For primes, $p$, let $P(p)$ be the maximum length of an arithmetic progression of primes whose least element is $p$.
Is it known whether $P(p)=p$ for every prime?
(This clearly generalizes the Green-Tao theorem, asserting that long progressions show up "as soon as possible." Note that $P(p) \leq p$ by viewing the progression mod $p$.)
Best Answer
Yes, this is unknown; it is even unknown (as GH from MO suspected in a comment) whether $P(p) \ge 3$ always. An equivalent statement to $P(p) \ge 3$ is that there exists an integer $x>0$ such $p+x$ and $p+2x$ are both prime.
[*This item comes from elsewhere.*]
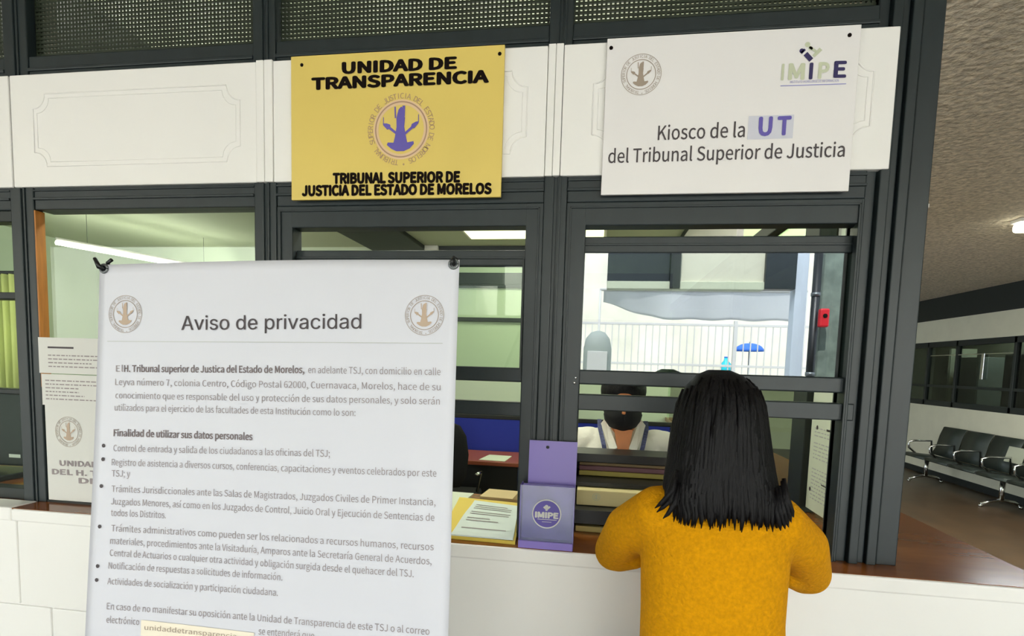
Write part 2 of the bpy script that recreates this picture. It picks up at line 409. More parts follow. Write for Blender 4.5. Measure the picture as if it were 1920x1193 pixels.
# ---- kiosk front: posts, rails, panels, mesh, windows
posts = ((-1.945, -1.855), (-1.062, -0.988), (-0.162, -0.096))
for i, (x0, x1) in enumerate(posts):
    b = MB(); m = (x0+x1)/2; dp = .034 if i == 0 else .09
    b.bbox(x0, m-.004, YF, YF+dp, ZC, ZT, .004); b.bbox(m+.004, x1, YF, YF+dp, ZC, ZT, .004); b.box(x0+.004, x1-.004, YF+.006, YF+dp-.005, ZC, ZT)
    b.bbox(m+.010, m+.016, YF-.004, YF+.01, ZC, ZT, .001)
    struct(b.build('trim_%d' % (i+2), M_dark))
b = MB()
for x0, x1, dy in ((0.690, 0.716, 0.012), (0.718, 0.742, -0.004), (0.745, 0.763, 0.010), (0.765, 0.790, -0.002), (0.793, 0.845, 0.006)):
    b.bbox(x0, x1, YF+dy, YF+.11, ZC, ZT, .003)
b.box(0.69, 0.84, YF+.02, YF+.10, ZC, ZT)
struct(b.build('trim_5', M_dark), 'ribbed dark corner post of the kiosk')
for k in range(4): pass
bays = [(-2.9, -1.945), (-1.855, -1.062), (-0.988, -0.162), (-0.096, 0.690)]
b = MB()
for x0, x1 in bays:
    b.bbox(x0, x1, YF+.004, YF+.07, 2.508, 2.572, .004); b.bbox(x0, x1, YF-.002, YF+.05, 2.524, 2.534, .002)
    b.bbox(x0, x1, YF+.004, YF+.07, 2.088, 2.166, .004); b.bbox(x0, x1, YF-.003, YF+.05, 2.118, 2.126, .002); b.bbox(x0, x1, YF-.001, YF+.05, 2.146, 2.152, .002)
struct(b.build('trim_6', M_dark), 'dark horizontal rails above and below the white band')
struct(MB().box(-2.9, .845, YF+.0, YF+.09, 2.90, ZT).build('trim_7', M_dark2))
# white band of embossed panels
band = [(-2.9, -1.925), (-1.919, -1.047), (-0.992, -0.1625), (-0.118, 0.737)]
for i, (x0, x1) in enumerate(band):
    p = struct(MB().bbox(x0, x1, YF-.006, YF+.03, 2.158, 2.511, .003).build('wall_panel', M_white))
    if i == 0: continue
    c = MB(); a0, a1 = x0+.085, x1-.055; c0, c1, r = 2.222, 2.448, .045
    for sft, rr in ((0, .0022), (.014, .0015)):
        pts = []
        for (ex, ez, t0) in ((a0+sft, c0+sft, 0), (a1-sft, c0+sft, 90), (a1-sft, c1-sft, 180), (a0+sft, c1-sft, 270)):
            for k in range(9):
                t = math.radians(t0 + 90 - 90*k/8) if True else 0
                pts.append((ex + r*math.cos(t), YF-.006, ez + r*math.sin(t)))
        pts.append(pts[0]); c.tube(pts, rr, 6)
    c.build('moulding', M_white, p)
for x0, x1 in ((-1.046, -1.0215), (-1.020, -0.993), (-0.161, -0.1405), (-0.1395, -0.119)):
    struct(MB().bbox(x0, x1, YF-.009, YF+.03, 2.158, 2.514, .002).build('wall_panel', M_white))
# perforated screens above
def screen(x0, x1, name):
    b = MB(); p = .0126; hw = .0032
    n = int((x1-x0)/p); 
    for i in range(n+1): x = x0+i*p; b.box(x-hw, x+hw, YF+.034, YF+.037, 2.57, 2.90)
    for j in range(int(.33/p)+1): z = 2.578+j*p; b.box(x0, x1, YF+.032, YF+.039, z-hw, z+hw)
    return b.build(name, M_mesh)
for x0, x1 in bays: struct(screen(x0, x1, 'window_screen'))
struct(MB().box(-1.855, -1.828, YF+.04, YF+.08, 2.57, 2.90).build('trim_8', mat('dark_brown_wood', (66, 44, 20), .6)))

# windows --------------------------------------------------------------
# far left bay
w = struct(empty('window_1', (-2.4, YF, ZC)))
MB().box(-2.9, -1.945, YF+.035, YF+.041, 1.14, 2.088).build('pane', G_clear, w)
MB().bbox(-2.9, -1.945, YF+.01, YF+.06, 1.795, 1.818, .003).bbox(-2.9, -1.945, YF+.01, YF+.06, 1.470, 1.488, .003).bbox(-2.9, -1.945, YF+.01, YF+.06, ZC, 1.14, .003).bbox(-2.9, -1.945, YF+.01, YF+.06, 2.052, 2.088, .003).build('frame', M_dark2, w)
# left bay: one fixed pane
w = struct(empty('window_2', (-1.45, YF, ZC)))
MB().box(-1.855, -1.058, YF+.025, YF+.031, 1.108, 2.088).build('pane', G_clear, w)
MB().bbox(-1.855, -1.058, YF+.004, YF+.034, ZC, 1.1085, .001).build('bead', M_dark2, w)
MB().bbox(-1.8565, -1.851, YF+.0015, YF+.034, 1.50, 2.086, .001).build('batten', M_orange, w)['label'] = 'orange brown wooden batten'
# the two serving windows: fixed outer frame with a hanging sash
def serving(name, x0, x1, g0, g1, zt, gl, rail0, glow):
    w = struct(empty(name, ((x0+x1)/2, YF, ZC)))
    b = MB()
    b.bbox(x0, g0, YF+.003, YF+.06, ZC, 2.088, .003); b.bbox(g1, x1, YF+.003, YF+.06, ZC, 2.088, .003); b.bbox(g0-.004, g1+.004, YF+.003, YF+.06, zt, 2.088, .003)
    b.bbox(x0+.010, x0+.015, YF-.002, YF+.02, ZC, 2.075, .001); b.bbox(x1-.015, x1-.010, YF-.002, YF+.02, ZC, 2.075, .001); b.bbox(x0+.01, x1-.01, YF-.002, YF+.02, 2.070, 2.075, .001)
    b.build('frame', M_dark, w)
    b = MB(); s0, s1 = g0-.006, g1+.006
    b.bbox(s0, s1, YF+.030, YF+.055, rail0, rail0+.046, .003); b.bbox(s0, s1, YF+.026, YF+.05, rail0+.020, rail0+.026, .001)
    b.bbox(s0, s1, YF+.012, YF+.055, 1.571, 1.614, .004)
    sa = b.build('sash_rail', M_dark, w)
    MB().box(g0-.002, g1+.002, YF+.034, YF+.039, 1.612, rail0+.004).build('pane', gl, sa)
    MB().bbox(s0-.02, s1+.02, YF+.008, YF+.05, glow[0], glow[1], .003).build('lower_rail', M_dark, w)
    return w
serving('window_3', -0.988, -0.162, -0.937, -0.212, 2.023, G_sash2, 1.914, (1.469, 1.511))
w4 = serving('window_4', -0.096, 0.690, -0.040, 0.681, 2.023, G_sash3, 1.952, (1.496, 1.543))
# screws beside the sash
for x, z in ((-.052, 1.59), (-.055, 1.575)): MB().ball((x, YF+.003, z), .004, (1, .5, 1), 8, 6).build('screw', M_chrome, w4)
MB().box(-.218, -.2125, YF+.002, YF+.05, 1.61, 1.93).build('glazing_bead', M_dark2, w4)

# glazed side of the kiosk, seen through the serving window
w = struct(empty('window_5', (.82, 2.2, ZC)))
MB().bbox(.785, .845, 2.16, 2.30, ZC, 2.3, .004).bbox(.79, .84, 3.4, 3.46, ZC, 2.3, .004).bbox(.79, .84, 1.71, 6.2, 2.27, 2.33, .004).build('frame', M_dark2, w)
MB().box(.818, .823, 1.71, 6.2, ZC, 2.27).build('pane', G_side, w)
struct(MB().box(.80, .84, 3.46, 6.2, 2.33, 2.9).build('wall_side_upper', M_white))

# office walls
wb = struct(empty('wall_back', (-2.5, 6.2, 0)))
MB().box(-6.4, .84, 6.20, 6.3, 0, ZT).build('panel', M_green, wb)
b = MB(); b.bbox(-4.6, .84, 6.165, 6.20, 2.49, 2.53, .003); b.bbox(-4.6, .84, 6.165, 6.20, 2.11, 2.155, .003); b.bbox(-1.95, .84, 6.15, 6.2, 2.905, ZT, .003)
b.box(-4.6, .84, 6.185, 6.2, 2.53, 2.66)
b.build('rail', M_dark, wb)
struct(MB().box(-6.4, -6.3, 1.64, 6.3, 0, ZT).build('wall_left', M_green))
# passage wall on the right
wr = struct(empty('wall_right', (5.6, 6, 0)))
MB().box(5.6, 5.75, -2.9, 12.5, 0, 1.165).build('lower_panel', M_cwall, wr)
MB().box(5.6, 5.75, -2.9, 12.5, 2.217, 2.58).build('upper_panel', M_cwall, wr)
MB().box(5.59, 5.75, -2.9, 12.5, 2.58, ZT).build('dark_band', M_dark2, wr)
MB().box(5.59, 5.6, -2.9, 12.5, 0, .10).build('skirting', M_dark2, wr)
struct(MB().box(-7, 5.75, 12.4, 12.5, 0, ZT).build('wall_end', M_cwall))
struct(MB().box(6.9, 7.0, 4, 12.5, 0, ZT).build('wall_far_office', M_cwall)); struct(MB().box(5.75, 7.0, 4, 12.5, ZT, ZT+.1).build('ceiling_far_office', M_cwall)); struct(MB().box(5.75, 7, 4, 12.5, .0, .02).build('floor_far_office', M_ofloor))
struct(MB().box(5.75, 7, 12.4, 12.5, 0, ZT).build('wall_far_end', M_cwall)); struct(MB().box(5.75, 7, 3.9, 4.0, 0, ZT).build('wall_far_near', M_cwall))
w = struct(empty('window_6', (5.6, 8, 1.165)))
b = MB()
for y in (-2.9, -1.9, -.4, 1.1, 2.6, 4.1, 5.6, 7.1, 8.3, 9.50, 10.25, 11.4, 12.35): b.bbox(5.60, 5.66, y, y+.05, 1.165, 2.217, .003)
b.bbox(5.6, 5.66, -2.9, 12.5, 1.165, 1.25, .003); b.bbox(5.6, 5.66, -2.9, 12.5, 2.13, 2.217, .003); b.bbox(5.61, 5.65, -2.9, 12.5, 1.47, 1.51, .003)
b.build('frame', M_dark2, w)
MB().box(5.63, 5.636, -2.9, 12.5, 1.2, 2.2).build('pane', G_dark, w)
for y0, y1, z0, z1 in ((9.45, 10.2, 1.985, 1.998), (8.35, 9.45, 1.985, 1.998)): MB().bbox(5.604, 5.62, y0, y1, z0, z1, .002).build('handle_bar', M_chrome, w)
MB().bbox(5.598, 5.615, 8.90, 8.96, 1.62, 2.0, .003).build('handle_bar', M_chrome, w)
# lit office behind the passage windows
struct(MB().box(-7.1, -7.0, -2.9, 1.7, 0, ZT).build('wall_hall_left', M_ogrey))
# outside
struct(MB().box(-40, 40, -60, -2.9, -.08, -.02).build('ground', M_ground))
struct(MB().box(-3.9, -3.6, -13.0, -2.9, -.02, 4.6).build('wall_light_block_left', M_ogrey))  # added unseen wall, blocks sky and sunlit bounce from the left
struct(MB().box(-30, 34, -13.3, -13.0, -.02, 5.2).build('wall_street', M_owall))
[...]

This is a twin-prime-like problem: nobody has ever proved a statement saying that two fixed linear polynomials $ax+b$ and $cx+d$ are infinitely often simultaneously prime, or even that they must generally be simultaneously prime once. (The Green-Tao theorem converts into a statement about linear polynomials $x,x+d,x+2d,...$ in two variables $x$ and $d$; when we fix $p$ here, we have only one variable.)
On the other hand, the prime $k$-tuples conjecture does imply that $P(p)=p$ for every prime $p$: the corresponding polynomials are $p+x,\dots,p+(p-1)x$, and these polynomials form an admissible set (their product is not identically zero modulo any prime).